START

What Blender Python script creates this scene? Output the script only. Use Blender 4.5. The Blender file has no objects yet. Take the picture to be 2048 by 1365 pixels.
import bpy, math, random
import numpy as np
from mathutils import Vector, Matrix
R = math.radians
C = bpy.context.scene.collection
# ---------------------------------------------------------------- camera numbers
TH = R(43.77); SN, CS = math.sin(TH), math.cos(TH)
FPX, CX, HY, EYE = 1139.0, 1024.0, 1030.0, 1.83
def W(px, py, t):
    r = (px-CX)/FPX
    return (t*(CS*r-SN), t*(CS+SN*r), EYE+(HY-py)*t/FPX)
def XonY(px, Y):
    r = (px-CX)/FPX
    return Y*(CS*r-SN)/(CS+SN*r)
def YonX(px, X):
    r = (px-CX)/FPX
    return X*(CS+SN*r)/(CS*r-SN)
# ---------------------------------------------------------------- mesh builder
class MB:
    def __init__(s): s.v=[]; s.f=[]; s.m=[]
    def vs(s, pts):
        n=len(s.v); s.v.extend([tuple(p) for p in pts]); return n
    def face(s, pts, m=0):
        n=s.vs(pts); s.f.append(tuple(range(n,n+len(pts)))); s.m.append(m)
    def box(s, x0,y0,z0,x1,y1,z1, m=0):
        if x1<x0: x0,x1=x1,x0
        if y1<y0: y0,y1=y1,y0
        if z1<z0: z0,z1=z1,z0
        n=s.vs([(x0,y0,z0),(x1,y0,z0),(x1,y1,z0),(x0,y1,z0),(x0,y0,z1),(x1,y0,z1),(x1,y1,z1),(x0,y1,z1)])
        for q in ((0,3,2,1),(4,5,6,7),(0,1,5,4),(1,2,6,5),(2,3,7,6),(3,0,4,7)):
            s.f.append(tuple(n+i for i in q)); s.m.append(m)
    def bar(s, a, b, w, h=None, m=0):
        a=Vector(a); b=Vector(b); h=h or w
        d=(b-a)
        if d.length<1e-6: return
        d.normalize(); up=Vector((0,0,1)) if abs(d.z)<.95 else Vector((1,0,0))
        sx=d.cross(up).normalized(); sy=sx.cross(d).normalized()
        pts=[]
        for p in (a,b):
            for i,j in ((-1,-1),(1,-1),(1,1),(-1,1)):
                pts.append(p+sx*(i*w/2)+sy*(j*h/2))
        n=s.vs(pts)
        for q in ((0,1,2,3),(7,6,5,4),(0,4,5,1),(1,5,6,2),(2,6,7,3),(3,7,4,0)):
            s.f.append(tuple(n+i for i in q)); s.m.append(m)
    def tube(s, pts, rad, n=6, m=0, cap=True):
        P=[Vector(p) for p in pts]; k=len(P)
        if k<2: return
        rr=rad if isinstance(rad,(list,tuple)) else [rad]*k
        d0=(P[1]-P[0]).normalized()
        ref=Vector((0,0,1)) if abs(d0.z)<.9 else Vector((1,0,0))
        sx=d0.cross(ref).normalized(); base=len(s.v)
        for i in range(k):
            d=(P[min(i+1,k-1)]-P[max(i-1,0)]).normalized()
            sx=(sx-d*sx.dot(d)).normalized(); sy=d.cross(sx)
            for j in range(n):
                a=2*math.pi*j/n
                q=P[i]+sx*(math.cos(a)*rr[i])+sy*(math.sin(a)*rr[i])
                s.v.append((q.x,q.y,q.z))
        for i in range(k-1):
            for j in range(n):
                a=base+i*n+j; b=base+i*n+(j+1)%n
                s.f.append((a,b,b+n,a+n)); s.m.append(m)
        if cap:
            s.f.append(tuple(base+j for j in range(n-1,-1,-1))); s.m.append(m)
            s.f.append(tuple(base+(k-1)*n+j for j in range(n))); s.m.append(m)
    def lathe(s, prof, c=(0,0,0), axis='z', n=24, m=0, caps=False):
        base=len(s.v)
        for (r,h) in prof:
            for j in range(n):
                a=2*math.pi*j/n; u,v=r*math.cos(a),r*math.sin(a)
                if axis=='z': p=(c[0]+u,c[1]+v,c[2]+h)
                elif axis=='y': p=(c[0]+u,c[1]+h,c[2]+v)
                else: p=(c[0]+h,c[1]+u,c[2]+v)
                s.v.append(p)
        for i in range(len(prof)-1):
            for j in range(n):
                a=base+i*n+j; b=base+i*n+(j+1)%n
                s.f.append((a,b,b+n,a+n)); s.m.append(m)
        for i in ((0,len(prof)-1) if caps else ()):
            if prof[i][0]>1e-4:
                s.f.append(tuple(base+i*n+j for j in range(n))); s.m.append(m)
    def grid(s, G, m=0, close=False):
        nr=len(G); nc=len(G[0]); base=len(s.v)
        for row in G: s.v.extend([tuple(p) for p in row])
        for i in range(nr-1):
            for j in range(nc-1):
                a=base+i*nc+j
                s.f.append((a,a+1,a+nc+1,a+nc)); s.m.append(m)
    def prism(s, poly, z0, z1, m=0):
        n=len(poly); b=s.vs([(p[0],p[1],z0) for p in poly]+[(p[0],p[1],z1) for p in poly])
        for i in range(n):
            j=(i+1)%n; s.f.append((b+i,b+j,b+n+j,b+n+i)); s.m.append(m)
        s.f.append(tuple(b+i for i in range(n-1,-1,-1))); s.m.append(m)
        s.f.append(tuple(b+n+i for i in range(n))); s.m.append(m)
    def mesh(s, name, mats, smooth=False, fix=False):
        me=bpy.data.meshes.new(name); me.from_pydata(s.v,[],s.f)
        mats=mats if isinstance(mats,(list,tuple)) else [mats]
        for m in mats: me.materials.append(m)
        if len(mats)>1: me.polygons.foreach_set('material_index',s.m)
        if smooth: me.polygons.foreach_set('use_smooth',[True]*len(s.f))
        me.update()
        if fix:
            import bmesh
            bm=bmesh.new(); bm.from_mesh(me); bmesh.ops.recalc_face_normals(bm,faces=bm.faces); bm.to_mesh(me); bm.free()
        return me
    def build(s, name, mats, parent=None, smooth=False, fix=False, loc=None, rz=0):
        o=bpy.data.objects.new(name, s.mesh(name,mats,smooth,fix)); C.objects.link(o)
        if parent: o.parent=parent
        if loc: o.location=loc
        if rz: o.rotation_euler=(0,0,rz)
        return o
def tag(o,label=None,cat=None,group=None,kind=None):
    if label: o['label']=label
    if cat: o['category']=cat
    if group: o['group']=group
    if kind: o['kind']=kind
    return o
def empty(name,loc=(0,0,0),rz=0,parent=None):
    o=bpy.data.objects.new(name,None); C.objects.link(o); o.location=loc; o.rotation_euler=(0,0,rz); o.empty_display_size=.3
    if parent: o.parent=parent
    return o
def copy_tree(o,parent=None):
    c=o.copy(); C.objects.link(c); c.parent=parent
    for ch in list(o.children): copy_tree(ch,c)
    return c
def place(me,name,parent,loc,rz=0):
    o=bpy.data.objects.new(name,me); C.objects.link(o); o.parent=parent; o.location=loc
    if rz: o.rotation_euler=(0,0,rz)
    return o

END

**Written exercise**
Repeat the data above, word for word.

**Output below**
What Blender Python script creates this scene? Output the script only. Use Blender 4.5. The Blender file has no objects yet. Take the picture to be 2048 by 1365 pixels.
import bpy, math, random
import numpy as np
from mathutils import Vector, Matrix
R = math.radians
C = bpy.context.scene.collection
# ---------------------------------------------------------------- camera numbers
TH = R(43.77); SN, CS = math.sin(TH), math.cos(TH)
FPX, CX, HY, EYE = 1139.0, 1024.0, 1030.0, 1.83
def W(px, py, t):
    r = (px-CX)/FPX
    return (t*(CS*r-SN), t*(CS+SN*r), EYE+(HY-py)*t/FPX)
def XonY(px, Y):
    r = (px-CX)/FPX
    return Y*(CS*r-SN)/(CS+SN*r)
def YonX(px, X):
    r = (px-CX)/FPX
    return X*(CS+SN*r)/(CS*r-SN)
# ---------------------------------------------------------------- mesh builder
class MB:
    def __init__(s): s.v=[]; s.f=[]; s.m=[]
    def vs(s, pts):
        n=len(s.v); s.v.extend([tuple(p) for p in pts]); return n
    def face(s, pts, m=0):
        n=s.vs(pts); s.f.append(tuple(range(n,n+len(pts)))); s.m.append(m)
    def box(s, x0,y0,z0,x1,y1,z1, m=0):
        if x1<x0: x0,x1=x1,x0
        if y1<y0: y0,y1=y1,y0
        if z1<z0: z0,z1=z1,z0
        n=s.vs([(x0,y0,z0),(x1,y0,z0),(x1,y1,z0),(x0,y1,z0),(x0,y0,z1),(x1,y0,z1),(x1,y1,z1),(x0,y1,z1)])
        for q in ((0,3,2,1),(4,5,6,7),(0,1,5,4),(1,2,6,5),(2,3,7,6),(3,0,4,7)):
            s.f.append(tuple(n+i for i in q)); s.m.append(m)
    def bar(s, a, b, w, h=None, m=0):
        a=Vector(a); b=Vector(b); h=h or w
        d=(b-a)
        if d.length<1e-6: return
        d.normalize(); up=Vector((0,0,1)) if abs(d.z)<.95 else Vector((1,0,0))
        sx=d.cross(up).normalized(); sy=sx.cross(d).normalized()
        pts=[]
        for p in (a,b):
            for i,j in ((-1,-1),(1,-1),(1,1),(-1,1)):
                pts.append(p+sx*(i*w/2)+sy*(j*h/2))
        n=s.vs(pts)
        for q in ((0,1,2,3),(7,6,5,4),(0,4,5,1),(1,5,6,2),(2,6,7,3),(3,7,4,0)):
            s.f.append(tuple(n+i for i in q)); s.m.append(m)
    def tube(s, pts, rad, n=6, m=0, cap=True):
        P=[Vector(p) for p in pts]; k=len(P)
        if k<2: return
        rr=rad if isinstance(rad,(list,tuple)) else [rad]*k
        d0=(P[1]-P[0]).normalized()
        ref=Vector((0,0,1)) if abs(d0.z)<.9 else Vector((1,0,0))
        sx=d0.cross(ref).normalized(); base=len(s.v)
        for i in range(k):
            d=(P[min(i+1,k-1)]-P[max(i-1,0)]).normalized()
            sx=(sx-d*sx.dot(d)).normalized(); sy=d.cross(sx)
            for j in range(n):
                a=2*math.pi*j/n
                q=P[i]+sx*(math.cos(a)*rr[i])+sy*(math.sin(a)*rr[i])
                s.v.append((q.x,q.y,q.z))
        for i in range(k-1):
            for j in range(n):
                a=base+i*n+j; b=base+i*n+(j+1)%n
                s.f.append((a,b,b+n,a+n)); s.m.append(m)
        if cap:
            s.f.append(tuple(base+j for j in range(n-1,-1,-1))); s.m.append(m)
            s.f.append(tuple(base+(k-1)*n+j for j in range(n))); s.m.append(m)
    def lathe(s, prof, c=(0,0,0), axis='z', n=24, m=0, caps=False):
        base=len(s.v)
        for (r,h) in prof:
            for j in range(n):
                a=2*math.pi*j/n; u,v=r*math.cos(a),r*math.sin(a)
                if axis=='z': p=(c[0]+u,c[1]+v,c[2]+h)
                elif axis=='y': p=(c[0]+u,c[1]+h,c[2]+v)
                else: p=(c[0]+h,c[1]+u,c[2]+v)
                s.v.append(p)
        for i in range(len(prof)-1):
            for j in range(n):
                a=base+i*n+j; b=base+i*n+(j+1)%n
                s.f.append((a,b,b+n,a+n)); s.m.append(m)
        for i in ((0,len(prof)-1) if caps else ()):
            if prof[i][0]>1e-4:
                s.f.append(tuple(base+i*n+j for j in range(n))); s.m.append(m)
    def grid(s, G, m=0, close=False):
        nr=len(G); nc=len(G[0]); base=len(s.v)
        for row in G: s.v.extend([tuple(p) for p in row])
        for i in range(nr-1):
            for j in range(nc-1):
                a=base+i*nc+j
                s.f.append((a,a+1,a+nc+1,a+nc)); s.m.append(m)
    def prism(s, poly, z0, z1, m=0):
        n=len(poly); b=s.vs([(p[0],p[1],z0) for p in poly]+[(p[0],p[1],z1) for p in poly])
        for i in range(n):
            j=(i+1)%n; s.f.append((b+i,b+j,b+n+j,b+n+i)); s.m.append(m)
        s.f.append(tuple(b+i for i in range(n-1,-1,-1))); s.m.append(m)
        s.f.append(tuple(b+n+i for i in range(n))); s.m.append(m)
    def mesh(s, name, mats, smooth=False, fix=False):
        me=bpy.data.meshes.new(name); me.from_pydata(s.v,[],s.f)
        mats=mats if isinstance(mats,(list,tuple)) else [mats]
        for m in mats: me.materials.append(m)
        if len(mats)>1: me.polygons.foreach_set('material_index',s.m)
        if smooth: me.polygons.foreach_set('use_smooth',[True]*len(s.f))
        me.update()
        if fix:
            import bmesh
            bm=bmesh.new(); bm.from_mesh(me); bmesh.ops.recalc_face_normals(bm,faces=bm.faces); bm.to_mesh(me); bm.free()
        return me
    def build(s, name, mats, parent=None, smooth=False, fix=False, loc=None, rz=0):
        o=bpy.data.objects.new(name, s.mesh(name,mats,smooth,fix)); C.objects.link(o)
        if parent: o.parent=parent
        if loc: o.location=loc
        if rz: o.rotation_euler=(0,0,rz)
        return o
def tag(o,label=None,cat=None,group=None,kind=None):
    if label: o['label']=label
    if cat: o['category']=cat
    if group: o['group']=group
    if kind: o['kind']=kind
    return o
def empty(name,loc=(0,0,0),rz=0,parent=None):
    o=bpy.data.objects.new(name,None); C.objects.link(o); o.location=loc; o.rotation_euler=(0,0,rz); o.empty_display_size=.3
    if parent: o.parent=parent
    return o
def copy_tree(o,parent=None):
    c=o.copy(); C.objects.link(c); c.parent=parent
    for ch in list(o.children): copy_tree(ch,c)
    return c
def place(me,name,parent,loc,rz=0):
    o=bpy.data.objects.new(name,me); C.objects.link(o); o.parent=parent; o.location=loc
    if rz: o.rotation_euler=(0,0,rz)
    return o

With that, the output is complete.